Rule 7 -- Wear the Right Clothes

And finally, we must present ourselves correctly too. What do you think the effect will be if we go on to our favourite message boards and, using our own login names (that we have used for dozens, if not hundreds, of previous messages) proceed to ramp the hell out of a penny share? Even worse, what if we have filled in a personal profile telling people who we are? We'd be dead, wouldn't we? People will have all those previous messages to look back on and to judge us by. And worse, knowing who we are, our unfortunate prey might be able to track us down and get us. So my final advice is to always use a new login name, used just the once and then discarded, and whatever we do, we should never reveal any information about ourselves that could be used to track us down. And go for a good login name too, something like BIGPROFITS or INSIDER or FILLYERBOOTS (using capital letters again, of course) to make the greedy really want to read our posts.

There, Foolish rampers, do you feel empowered now? Well, what are you waiting for? GET RAMPING!!!!!!!!!!

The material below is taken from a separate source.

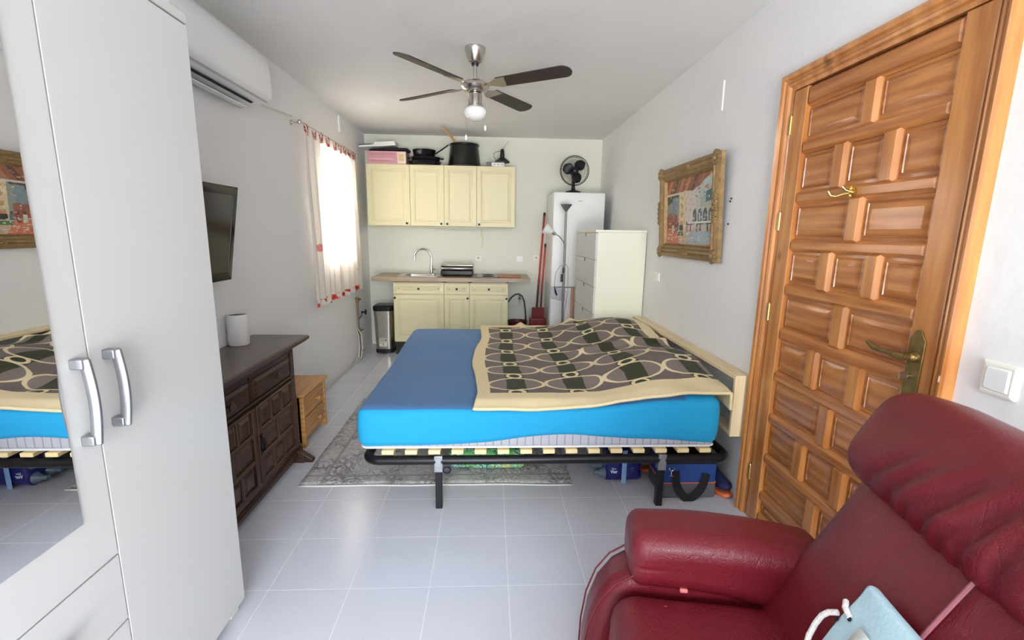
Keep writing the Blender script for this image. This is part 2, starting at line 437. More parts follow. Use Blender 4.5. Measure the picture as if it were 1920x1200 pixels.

OK Fools, so you've guessed it, this isn't a real post from a genuine ramper; but don't you think it could have been? From your experience of ramping (thankfully rare on the Motley Fool message boards, but quite common on others) don't you think this "Rampers' Charter" is pretty close to the way such people work? Take this to heart then, and don't get suckered. Whenever you see a message that is pushing a share particularly hard, and you have a twinge of suspicion, come back to the Rampers' Charter and look at things from the rampers' side. Know thine enemy, Fools. And when you see a blatant ramp, hit the Problem Post link and tell us how you think the ramper scores out of seven.